EXERCISE AIM:
Only the lines from the one with "Build this scene" through the one with "S.cycles.max_bounces = 6;" are to be restated, word for word, with both of them included.

RECORDS:
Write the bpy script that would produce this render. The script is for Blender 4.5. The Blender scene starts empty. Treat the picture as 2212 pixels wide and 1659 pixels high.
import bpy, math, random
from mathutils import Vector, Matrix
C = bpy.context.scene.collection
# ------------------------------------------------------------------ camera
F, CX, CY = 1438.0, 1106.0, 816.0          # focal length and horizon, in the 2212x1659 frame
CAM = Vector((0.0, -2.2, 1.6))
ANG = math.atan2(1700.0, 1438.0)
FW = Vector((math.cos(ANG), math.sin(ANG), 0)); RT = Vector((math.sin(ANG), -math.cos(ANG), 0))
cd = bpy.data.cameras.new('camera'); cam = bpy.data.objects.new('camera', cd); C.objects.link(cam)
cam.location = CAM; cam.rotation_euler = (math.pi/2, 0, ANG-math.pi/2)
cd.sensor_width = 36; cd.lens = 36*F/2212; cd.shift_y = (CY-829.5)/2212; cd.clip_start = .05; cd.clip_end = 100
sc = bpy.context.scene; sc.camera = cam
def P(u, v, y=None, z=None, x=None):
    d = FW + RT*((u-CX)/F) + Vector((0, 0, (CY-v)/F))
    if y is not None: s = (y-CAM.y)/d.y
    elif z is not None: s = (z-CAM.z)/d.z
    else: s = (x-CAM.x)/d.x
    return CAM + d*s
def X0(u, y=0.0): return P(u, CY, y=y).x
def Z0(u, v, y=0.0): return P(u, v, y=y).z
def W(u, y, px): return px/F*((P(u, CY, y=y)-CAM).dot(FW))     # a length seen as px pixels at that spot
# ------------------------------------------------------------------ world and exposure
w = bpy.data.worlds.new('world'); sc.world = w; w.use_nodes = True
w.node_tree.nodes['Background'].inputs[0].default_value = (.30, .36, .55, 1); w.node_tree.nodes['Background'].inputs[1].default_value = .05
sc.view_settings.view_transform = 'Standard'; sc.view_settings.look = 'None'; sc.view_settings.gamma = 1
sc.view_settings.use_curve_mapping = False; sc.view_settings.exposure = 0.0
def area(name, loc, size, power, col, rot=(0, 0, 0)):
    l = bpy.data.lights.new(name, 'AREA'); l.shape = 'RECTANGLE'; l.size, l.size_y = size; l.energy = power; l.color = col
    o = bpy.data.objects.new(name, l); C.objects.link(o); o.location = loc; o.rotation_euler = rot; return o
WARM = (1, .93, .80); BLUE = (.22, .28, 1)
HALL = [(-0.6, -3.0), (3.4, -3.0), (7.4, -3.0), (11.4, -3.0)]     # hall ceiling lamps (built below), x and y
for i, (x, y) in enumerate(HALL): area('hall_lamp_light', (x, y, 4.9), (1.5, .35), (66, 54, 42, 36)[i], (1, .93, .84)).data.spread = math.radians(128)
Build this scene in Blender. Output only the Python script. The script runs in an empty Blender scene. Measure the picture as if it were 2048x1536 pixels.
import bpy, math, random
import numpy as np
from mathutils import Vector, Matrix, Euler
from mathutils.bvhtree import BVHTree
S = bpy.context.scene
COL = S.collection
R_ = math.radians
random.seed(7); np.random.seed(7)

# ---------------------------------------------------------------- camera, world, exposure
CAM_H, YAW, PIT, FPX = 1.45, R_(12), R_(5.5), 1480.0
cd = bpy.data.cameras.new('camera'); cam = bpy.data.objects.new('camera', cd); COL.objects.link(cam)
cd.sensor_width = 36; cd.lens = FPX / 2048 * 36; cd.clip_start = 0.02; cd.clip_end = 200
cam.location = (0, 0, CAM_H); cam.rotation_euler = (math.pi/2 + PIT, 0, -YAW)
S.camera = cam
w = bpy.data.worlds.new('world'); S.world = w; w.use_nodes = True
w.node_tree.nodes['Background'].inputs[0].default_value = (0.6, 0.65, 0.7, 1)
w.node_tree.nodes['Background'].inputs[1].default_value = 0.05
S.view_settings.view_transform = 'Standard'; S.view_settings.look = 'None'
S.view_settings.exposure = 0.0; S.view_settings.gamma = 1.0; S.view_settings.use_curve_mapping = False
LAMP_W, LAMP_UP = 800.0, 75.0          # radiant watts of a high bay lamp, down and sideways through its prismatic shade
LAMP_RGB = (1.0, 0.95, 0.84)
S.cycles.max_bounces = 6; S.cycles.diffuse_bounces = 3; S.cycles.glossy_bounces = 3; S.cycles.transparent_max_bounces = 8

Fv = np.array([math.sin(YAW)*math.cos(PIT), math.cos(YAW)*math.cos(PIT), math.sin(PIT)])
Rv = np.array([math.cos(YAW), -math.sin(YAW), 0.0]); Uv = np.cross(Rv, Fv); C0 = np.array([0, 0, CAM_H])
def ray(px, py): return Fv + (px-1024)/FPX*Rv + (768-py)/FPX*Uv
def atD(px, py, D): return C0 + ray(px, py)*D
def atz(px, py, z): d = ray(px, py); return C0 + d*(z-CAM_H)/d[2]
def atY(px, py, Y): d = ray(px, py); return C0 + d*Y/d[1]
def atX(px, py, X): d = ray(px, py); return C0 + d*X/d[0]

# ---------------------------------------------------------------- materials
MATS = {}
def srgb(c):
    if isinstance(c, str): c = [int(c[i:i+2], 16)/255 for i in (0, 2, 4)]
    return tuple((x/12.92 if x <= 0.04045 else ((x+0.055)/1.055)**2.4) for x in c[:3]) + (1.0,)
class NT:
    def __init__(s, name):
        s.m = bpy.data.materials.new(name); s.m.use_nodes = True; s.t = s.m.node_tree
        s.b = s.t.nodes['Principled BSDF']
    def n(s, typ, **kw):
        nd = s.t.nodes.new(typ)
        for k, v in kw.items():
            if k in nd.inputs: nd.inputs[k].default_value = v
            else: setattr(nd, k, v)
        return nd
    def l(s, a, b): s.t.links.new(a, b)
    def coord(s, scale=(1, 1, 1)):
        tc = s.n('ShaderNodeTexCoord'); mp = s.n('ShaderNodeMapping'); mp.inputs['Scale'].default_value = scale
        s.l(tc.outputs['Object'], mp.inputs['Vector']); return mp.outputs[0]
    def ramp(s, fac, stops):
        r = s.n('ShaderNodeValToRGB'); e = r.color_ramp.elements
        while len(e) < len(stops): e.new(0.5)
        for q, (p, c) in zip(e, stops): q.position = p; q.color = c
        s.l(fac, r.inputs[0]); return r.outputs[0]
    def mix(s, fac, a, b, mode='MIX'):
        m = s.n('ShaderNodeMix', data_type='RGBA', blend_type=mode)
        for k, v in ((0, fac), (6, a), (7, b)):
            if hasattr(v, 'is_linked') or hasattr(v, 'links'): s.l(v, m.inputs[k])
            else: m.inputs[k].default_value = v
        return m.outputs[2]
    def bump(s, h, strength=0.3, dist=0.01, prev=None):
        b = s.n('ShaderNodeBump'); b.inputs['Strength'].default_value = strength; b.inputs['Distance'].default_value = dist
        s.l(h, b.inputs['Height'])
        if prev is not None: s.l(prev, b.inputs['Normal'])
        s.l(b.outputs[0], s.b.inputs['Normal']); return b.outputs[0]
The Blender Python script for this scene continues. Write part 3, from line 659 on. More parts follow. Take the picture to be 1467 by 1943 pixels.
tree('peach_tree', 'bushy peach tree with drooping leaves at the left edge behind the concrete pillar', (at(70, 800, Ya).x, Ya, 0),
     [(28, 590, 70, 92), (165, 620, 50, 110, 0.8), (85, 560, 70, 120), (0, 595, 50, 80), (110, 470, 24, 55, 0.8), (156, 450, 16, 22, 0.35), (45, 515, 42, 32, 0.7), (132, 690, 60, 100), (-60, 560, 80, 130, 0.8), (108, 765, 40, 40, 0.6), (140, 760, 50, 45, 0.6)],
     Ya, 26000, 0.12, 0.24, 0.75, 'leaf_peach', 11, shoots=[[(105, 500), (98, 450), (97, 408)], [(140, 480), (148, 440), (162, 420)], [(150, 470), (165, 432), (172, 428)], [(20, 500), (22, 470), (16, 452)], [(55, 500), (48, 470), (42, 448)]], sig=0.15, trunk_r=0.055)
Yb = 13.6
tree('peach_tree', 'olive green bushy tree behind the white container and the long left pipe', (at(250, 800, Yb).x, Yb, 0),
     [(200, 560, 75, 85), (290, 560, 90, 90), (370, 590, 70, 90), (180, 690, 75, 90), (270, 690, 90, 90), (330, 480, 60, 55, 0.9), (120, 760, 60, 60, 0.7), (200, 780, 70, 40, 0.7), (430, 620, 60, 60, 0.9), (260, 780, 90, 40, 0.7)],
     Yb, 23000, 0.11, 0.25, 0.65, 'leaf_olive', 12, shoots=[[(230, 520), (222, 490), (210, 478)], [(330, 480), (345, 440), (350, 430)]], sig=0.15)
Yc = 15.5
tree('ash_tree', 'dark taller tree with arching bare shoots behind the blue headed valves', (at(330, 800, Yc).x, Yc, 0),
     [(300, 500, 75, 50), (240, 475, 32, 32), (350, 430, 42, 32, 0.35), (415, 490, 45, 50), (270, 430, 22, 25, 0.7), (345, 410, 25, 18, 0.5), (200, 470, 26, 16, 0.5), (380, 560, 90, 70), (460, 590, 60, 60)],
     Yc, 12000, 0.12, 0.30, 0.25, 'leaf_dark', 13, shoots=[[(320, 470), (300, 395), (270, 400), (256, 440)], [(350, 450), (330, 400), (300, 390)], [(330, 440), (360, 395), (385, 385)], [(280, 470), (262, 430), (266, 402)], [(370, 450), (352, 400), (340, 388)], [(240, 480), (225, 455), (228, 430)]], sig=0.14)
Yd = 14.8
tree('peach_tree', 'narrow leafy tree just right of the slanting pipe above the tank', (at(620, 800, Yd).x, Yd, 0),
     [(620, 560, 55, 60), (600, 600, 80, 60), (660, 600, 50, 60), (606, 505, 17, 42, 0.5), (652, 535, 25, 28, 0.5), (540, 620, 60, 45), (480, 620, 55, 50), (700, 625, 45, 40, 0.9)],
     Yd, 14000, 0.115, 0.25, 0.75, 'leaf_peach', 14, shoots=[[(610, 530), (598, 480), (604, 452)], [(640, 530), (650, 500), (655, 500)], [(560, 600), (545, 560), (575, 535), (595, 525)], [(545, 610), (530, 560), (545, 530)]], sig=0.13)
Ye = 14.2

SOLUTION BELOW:
Build this scene in Blender. Output only the Python script. The script runs in an empty Blender scene. Measure the picture as if it were 2048x1536 pixels.
import bpy, math, random
import numpy as np
from mathutils import Vector, Matrix, Euler
from mathutils.bvhtree import BVHTree
S = bpy.context.scene
COL = S.collection
R_ = math.radians
random.seed(7); np.random.seed(7)

# ---------------------------------------------------------------- camera, world, exposure
CAM_H, YAW, PIT, FPX = 1.45, R_(12), R_(5.5), 1480.0
cd = bpy.data.cameras.new('camera'); cam = bpy.data.objects.new('camera', cd); COL.objects.link(cam)
cd.sensor_width = 36; cd.lens = FPX / 2048 * 36; cd.clip_start = 0.02; cd.clip_end = 200
cam.location = (0, 0, CAM_H); cam.rotation_euler = (math.pi/2 + PIT, 0, -YAW)
S.camera = cam
w = bpy.data.worlds.new('world'); S.world = w; w.use_nodes = True
w.node_tree.nodes['Background'].inputs[0].default_value = (0.6, 0.65, 0.7, 1)
w.node_tree.nodes['Background'].inputs[1].default_value = 0.05
S.view_settings.view_transform = 'Standard'; S.view_settings.look = 'None'
S.view_settings.exposure = 0.0; S.view_settings.gamma = 1.0; S.view_settings.use_curve_mapping = False
LAMP_W, LAMP_UP = 800.0, 75.0          # radiant watts of a high bay lamp, down and sideways through its prismatic shade
LAMP_RGB = (1.0, 0.95, 0.84)
S.cycles.max_bounces = 6; S.cycles.diffuse_bounces = 3; S.cycles.glossy_bounces = 3; S.cycles.transparent_max_bounces = 8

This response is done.